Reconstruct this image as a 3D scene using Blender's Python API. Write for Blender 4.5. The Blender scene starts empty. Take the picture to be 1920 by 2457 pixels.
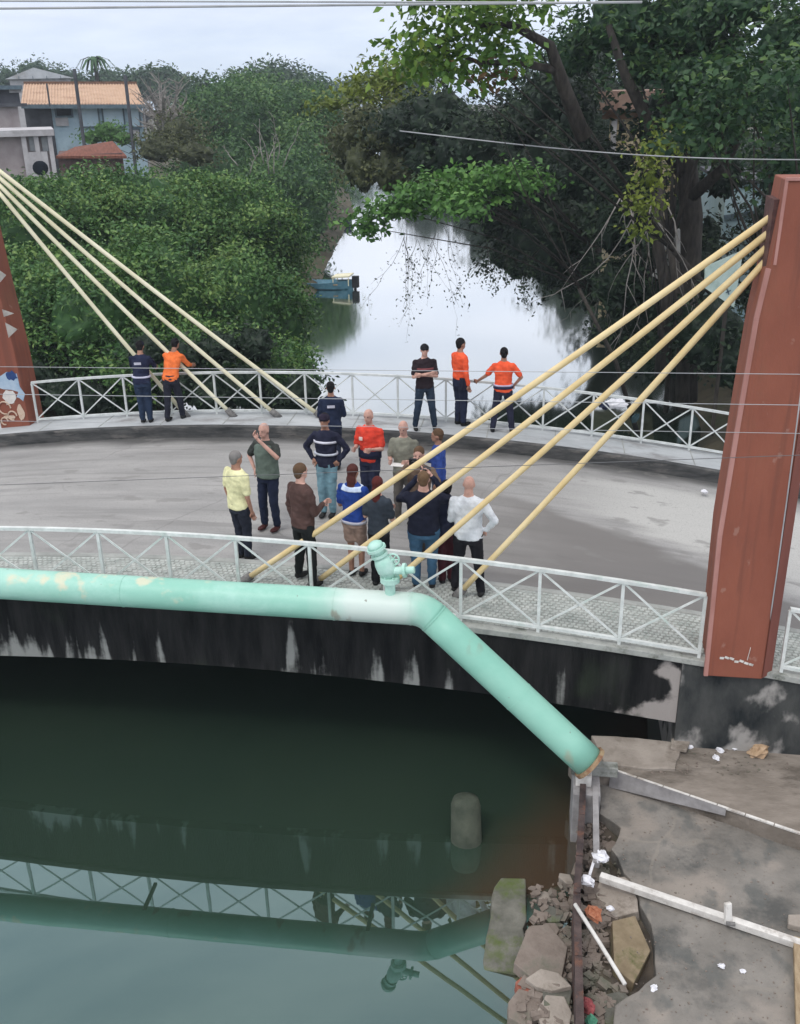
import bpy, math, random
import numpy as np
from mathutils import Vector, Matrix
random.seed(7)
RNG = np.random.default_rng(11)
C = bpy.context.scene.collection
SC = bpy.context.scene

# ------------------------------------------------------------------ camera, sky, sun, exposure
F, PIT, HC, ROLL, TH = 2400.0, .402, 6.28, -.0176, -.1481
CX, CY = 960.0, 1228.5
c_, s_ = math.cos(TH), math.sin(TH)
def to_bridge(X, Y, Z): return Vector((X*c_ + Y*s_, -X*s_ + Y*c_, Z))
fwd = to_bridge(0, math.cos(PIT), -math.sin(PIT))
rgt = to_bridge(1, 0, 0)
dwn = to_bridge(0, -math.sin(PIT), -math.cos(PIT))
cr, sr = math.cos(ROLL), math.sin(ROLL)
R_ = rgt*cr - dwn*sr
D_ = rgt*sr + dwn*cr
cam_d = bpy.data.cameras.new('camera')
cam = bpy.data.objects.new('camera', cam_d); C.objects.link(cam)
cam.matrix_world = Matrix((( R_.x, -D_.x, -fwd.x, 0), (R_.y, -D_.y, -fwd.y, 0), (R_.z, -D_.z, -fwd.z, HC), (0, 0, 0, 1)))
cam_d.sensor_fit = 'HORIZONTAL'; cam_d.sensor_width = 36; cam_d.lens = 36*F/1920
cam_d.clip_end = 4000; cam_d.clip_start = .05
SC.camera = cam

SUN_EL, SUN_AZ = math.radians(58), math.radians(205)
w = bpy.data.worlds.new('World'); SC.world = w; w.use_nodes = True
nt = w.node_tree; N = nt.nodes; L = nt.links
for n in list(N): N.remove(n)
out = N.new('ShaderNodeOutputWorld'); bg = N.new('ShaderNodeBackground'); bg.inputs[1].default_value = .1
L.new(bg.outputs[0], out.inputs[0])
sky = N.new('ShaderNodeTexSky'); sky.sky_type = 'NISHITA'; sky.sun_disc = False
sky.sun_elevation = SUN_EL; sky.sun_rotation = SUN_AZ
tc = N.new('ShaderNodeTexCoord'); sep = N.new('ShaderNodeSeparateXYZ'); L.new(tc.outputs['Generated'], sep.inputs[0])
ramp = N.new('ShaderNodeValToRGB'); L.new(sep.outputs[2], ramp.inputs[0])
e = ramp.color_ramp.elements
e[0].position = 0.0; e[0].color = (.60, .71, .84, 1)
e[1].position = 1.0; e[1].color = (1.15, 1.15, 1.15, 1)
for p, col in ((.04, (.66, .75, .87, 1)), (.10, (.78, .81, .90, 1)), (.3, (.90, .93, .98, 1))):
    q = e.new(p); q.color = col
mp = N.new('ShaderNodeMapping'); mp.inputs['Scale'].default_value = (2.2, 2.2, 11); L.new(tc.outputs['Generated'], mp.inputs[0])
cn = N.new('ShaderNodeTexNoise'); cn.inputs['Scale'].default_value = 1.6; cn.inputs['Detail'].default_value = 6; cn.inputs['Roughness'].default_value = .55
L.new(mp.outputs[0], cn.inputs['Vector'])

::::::

[Given problem]
From the first line above to the line containing "SC = bpy.context.scene", repeat each line exactly. Pictures stay out.

[Exercise result]
Reconstruct this image as a 3D scene using Blender's Python API. Write for Blender 4.5. The Blender scene starts empty. Take the picture to be 1920 by 2457 pixels.
import bpy, math, random
import numpy as np
from mathutils import Vector, Matrix
random.seed(7)
RNG = np.random.default_rng(11)
C = bpy.context.scene.collection
SC = bpy.context.scene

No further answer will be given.